# REQUIRED TASK
Transcribe the material exactly. Images do not belong in the copy.

◆ ◆ ◆ ◆ ◆ ◆ ◆

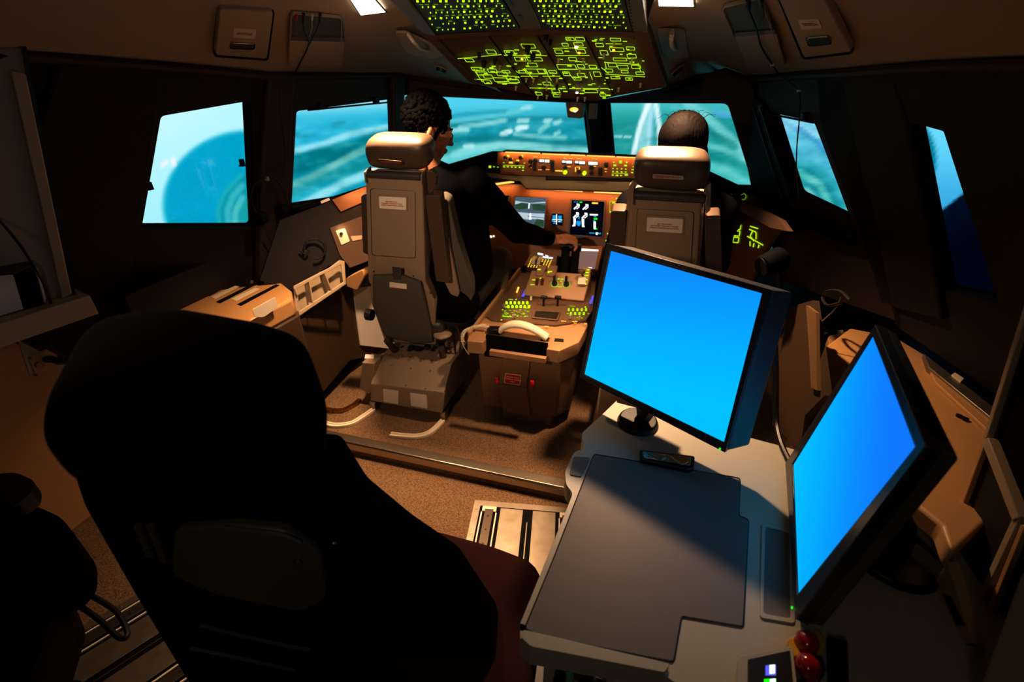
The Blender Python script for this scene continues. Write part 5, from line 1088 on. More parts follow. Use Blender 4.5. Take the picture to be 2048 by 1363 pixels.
# console body below, with an upright port panel facing the operator
body_ = [DP_.at(1090, 1275) + V((0, 0, 0)), DP_.at(1165, 925), V((.95, 1.10, DZ)), V((1.34, 1.06, DZ)), V((1.34, .26, DZ)), DP_.at(1480, 1410)]
bm = BM(); prism(bm, [V((p.x, p.y, DZ - .054)) for p in body_], V((0, 0, -(DZ - .054)))); fin('pedestal_body', bm, deskm, dk, bevel=.01)
fpn = DP_.at(1090, 1275); fpe = DP_.at(1480, 1410); fl = P3(V((fpn.x, fpn.y, .7)), V((fpe.x, fpe.y, .7)), V((fpn.x, fpn.y, .3)))
def port(x, y, where):
    t = thing('cable_plug', fl.at(x, y), where, 'plug', 'black plugs under the desk edge'); p = fl.at(x, y, .001)
    R = Matrix(((fpe - fpn).normalized(), V((0, 0, 1)), fl.nrm())).transposed()
    R = Matrix((V((fpe - fpn)).normalized() * V((1, 1, 0)), fl.nrm(), V((0, 0, 1)))).transposed()
    b = BM(); box(b, p, (.040, .006, .030), R); fin('socket_plate', b, metal, t, bevel=.002); b = BM(); cyl(b, p, p + fl.nrm() * .016, .010, n=12); fin('socket_ring', b, mat('teal_ring%d' % x, (90, 170, 140), .4) if x < 1150 else metald, t)
    b = BM(); box(b, p + fl.nrm() * .022 + V((-.016, 0, -.004)), (.024, .034, .026), R); fin('plug_body', b, blackp, t, bevel=.003)
port(1140, 1346, 'black plug with a green ring, first under the front edge of the desk'); port(1190, 1358, 'black plug on a bare metal socket, second under the front edge of the desk')
# paper clip lying on the desk
CLP = PZ(DZ + .018); ck = thing('bulldog_clip', DP_.at(1335, 915), 'chrome and black paper clip lying on the desk below the upright monitor', 'clip')
plate('clip_body', blackp, CLP, R2([(1279, 898), (1390, 911), (1389, 934), (1378, 938), (1282, 918)], 4), .018, ck, bevel=.003)
plate('chrome_plate', metal, CLP, R2([(1284, 901), (1384, 914), (1380, 930), (1288, 914)], 3), .002, ck, off=.003, bevel=.001)
b = BM(); tube(b, [CLP.at(1296, 907, .008), CLP.at(1322, 918, .012), CLP.at(1330, 911, .012), CLP.at(1310, 906, .008)], .0022); tube(b, [CLP.at(1342, 914, .008), CLP.at(1362, 928, .012), CLP.at(1376, 922, .010)], .0022); fin('clip_wire', b, metal, ck)
# ---- monitors
def monitor(q, outer, t0, back, where, grp, led_px, shift):
    r = [ray(x, y) for x, y in q]
    A = Matrix((r[1], -r[2], r[3])).transposed(); tt = A.inverted() @ r[0]; ts = [1, tt[0], tt[1], tt[2]]; P = [CAM + ri * (ti * t0) for ri, ti in zip(r, ts)]
    pl = P3(P[0], P[1], P[2]); n = pl.nrm(); cen = sum(P, V()) / 4
    t = thing('monitor', cen - n * .05, where, 'monitor', grp)
    o = pxs(pl, outer, .004); oc = sum(o, V()) / 4
    bm = BM(); prism(bm, o, -n * .022, [pxs(pl, q, .004)]); fin('bezel', bm, bezel, t, bevel=.002)
    bm = BM(); A_ = [bm.verts.new(p) for p in [x - n * .018 for x in o]]; B_ = [bm.verts.new(oc + (x - oc) * .97 - n * back + (o[1] - o[0]).normalized() * shift + (o[0] - o[3]).normalized() * shift * .45) for x in o]; bm.faces.new(A_); bm.faces.new(B_[::-1])
    for i in range(4): bm.faces.new((A_[i], A_[(i + 1) % 4], B_[(i + 1) % 4], B_[i]))
    cs = fin('casing', bm, casem, t, bevel=.006, seg=3)
    bm = BM(); f = bm.faces.new([bm.verts.new(p) for p in P]); uv = bm.loops.layers.uv.new('UVMap')
    for l, c in zip(f.loops, ((0, 1), (1, 1), (1, 0), (0, 0))): l[uv].uv = c
    me = bpy.data.meshes.new('screen'); 
    for v in bm.verts: v.co -= t.location
    bm.to_mesh(me); bm.free(); so = bpy.data.objects.new('screen', me); COL.objects.link(so); so.parent = t; me.materials.append(MT[grp])
    b = BM(); p = pl.at(*led_px, .005); cyl(b, p, p + n * .002, .0028 if t0 > 1 else .0024, n=12); fin('power_led', b, led, t)
    vent = BM(); T0, T1 = o[0].lerp(o[1], .55) - n * (back * .5), o[0].lerp(o[1], .92) - n * (back * .5); up_ = (o[0] - o[3]).normalized()
    for k in range(16):
        c_ = T0.lerp(T1, k / 15); box(vent, c_ + up_ * .0, (.0022, .02, .006), Matrix(((o[1] - o[0]).normalized(), n, up_)).transposed())
    fin('vent_slots', vent, blackm, t)
    return t, P, pl, n, o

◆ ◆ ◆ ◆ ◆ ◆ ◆

# TASK RESPONSE
The Blender Python script for this scene continues. Write part 5, from line 1088 on. More parts follow. Use Blender 4.5. Take the picture to be 2048 by 1363 pixels.
# console body below, with an upright port panel facing the operator
body_ = [DP_.at(1090, 1275) + V((0, 0, 0)), DP_.at(1165, 925), V((.95, 1.10, DZ)), V((1.34, 1.06, DZ)), V((1.34, .26, DZ)), DP_.at(1480, 1410)]
bm = BM(); prism(bm, [V((p.x, p.y, DZ - .054)) for p in body_], V((0, 0, -(DZ - .054)))); fin('pedestal_body', bm, deskm, dk, bevel=.01)
fpn = DP_.at(1090, 1275); fpe = DP_.at(1480, 1410); fl = P3(V((fpn.x, fpn.y, .7)), V((fpe.x, fpe.y, .7)), V((fpn.x, fpn.y, .3)))
def port(x, y, where):
    t = thing('cable_plug', fl.at(x, y), where, 'plug', 'black plugs under the desk edge'); p = fl.at(x, y, .001)
    R = Matrix(((fpe - fpn).normalized(), V((0, 0, 1)), fl.nrm())).transposed()
    R = Matrix((V((fpe - fpn)).normalized() * V((1, 1, 0)), fl.nrm(), V((0, 0, 1)))).transposed()
    b = BM(); box(b, p, (.040, .006, .030), R); fin('socket_plate', b, metal, t, bevel=.002); b = BM(); cyl(b, p, p + fl.nrm() * .016, .010, n=12); fin('socket_ring', b, mat('teal_ring%d' % x, (90, 170, 140), .4) if x < 1150 else metald, t)
    b = BM(); box(b, p + fl.nrm() * .022 + V((-.016, 0, -.004)), (.024, .034, .026), R); fin('plug_body', b, blackp, t, bevel=.003)
port(1140, 1346, 'black plug with a green ring, first under the front edge of the desk'); port(1190, 1358, 'black plug on a bare metal socket, second under the front edge of the desk')
# paper clip lying on the desk
CLP = PZ(DZ + .018); ck = thing('bulldog_clip', DP_.at(1335, 915), 'chrome and black paper clip lying on the desk below the upright monitor', 'clip')
plate('clip_body', blackp, CLP, R2([(1279, 898), (1390, 911), (1389, 934), (1378, 938), (1282, 918)], 4), .018, ck, bevel=.003)
plate('chrome_plate', metal, CLP, R2([(1284, 901), (1384, 914), (1380, 930), (1288, 914)], 3), .002, ck, off=.003, bevel=.001)
b = BM(); tube(b, [CLP.at(1296, 907, .008), CLP.at(1322, 918, .012), CLP.at(1330, 911, .012), CLP.at(1310, 906, .008)], .0022); tube(b, [CLP.at(1342, 914, .008), CLP.at(1362, 928, .012), CLP.at(1376, 922, .010)], .0022); fin('clip_wire', b, metal, ck)
# ---- monitors
def monitor(q, outer, t0, back, where, grp, led_px, shift):
    r = [ray(x, y) for x, y in q]
    A = Matrix((r[1], -r[2], r[3])).transposed(); tt = A.inverted() @ r[0]; ts = [1, tt[0], tt[1], tt[2]]; P = [CAM + ri * (ti * t0) for ri, ti in zip(r, ts)]
    pl = P3(P[0], P[1], P[2]); n = pl.nrm(); cen = sum(P, V()) / 4
    t = thing('monitor', cen - n * .05, where, 'monitor', grp)
    o = pxs(pl, outer, .004); oc = sum(o, V()) / 4
    bm = BM(); prism(bm, o, -n * .022, [pxs(pl, q, .004)]); fin('bezel', bm, bezel, t, bevel=.002)
    bm = BM(); A_ = [bm.verts.new(p) for p in [x - n * .018 for x in o]]; B_ = [bm.verts.new(oc + (x - oc) * .97 - n * back + (o[1] - o[0]).normalized() * shift + (o[0] - o[3]).normalized() * shift * .45) for x in o]; bm.faces.new(A_); bm.faces.new(B_[::-1])
    for i in range(4): bm.faces.new((A_[i], A_[(i + 1) % 4], B_[(i + 1) % 4], B_[i]))
    cs = fin('casing', bm, casem, t, bevel=.006, seg=3)
    bm = BM(); f = bm.faces.new([bm.verts.new(p) for p in P]); uv = bm.loops.layers.uv.new('UVMap')
    for l, c in zip(f.loops, ((0, 1), (1, 1), (1, 0), (0, 0))): l[uv].uv = c
    me = bpy.data.meshes.new('screen'); 
    for v in bm.verts: v.co -= t.location
    bm.to_mesh(me); bm.free(); so = bpy.data.objects.new('screen', me); COL.objects.link(so); so.parent = t; me.materials.append(MT[grp])
    b = BM(); p = pl.at(*led_px, .005); cyl(b, p, p + n * .002, .0028 if t0 > 1 else .0024, n=12); fin('power_led', b, led, t)
    vent = BM(); T0, T1 = o[0].lerp(o[1], .55) - n * (back * .5), o[0].lerp(o[1], .92) - n * (back * .5); up_ = (o[0] - o[3]).normalized()
    for k in range(16):
        c_ = T0.lerp(T1, k / 15); box(vent, c_ + up_ * .0, (.0022, .02, .006), Matrix(((o[1] - o[0]).normalized(), n, up_)).transposed())
    fin('vent_slots', vent, blackm, t)
    return t, P, pl, n, o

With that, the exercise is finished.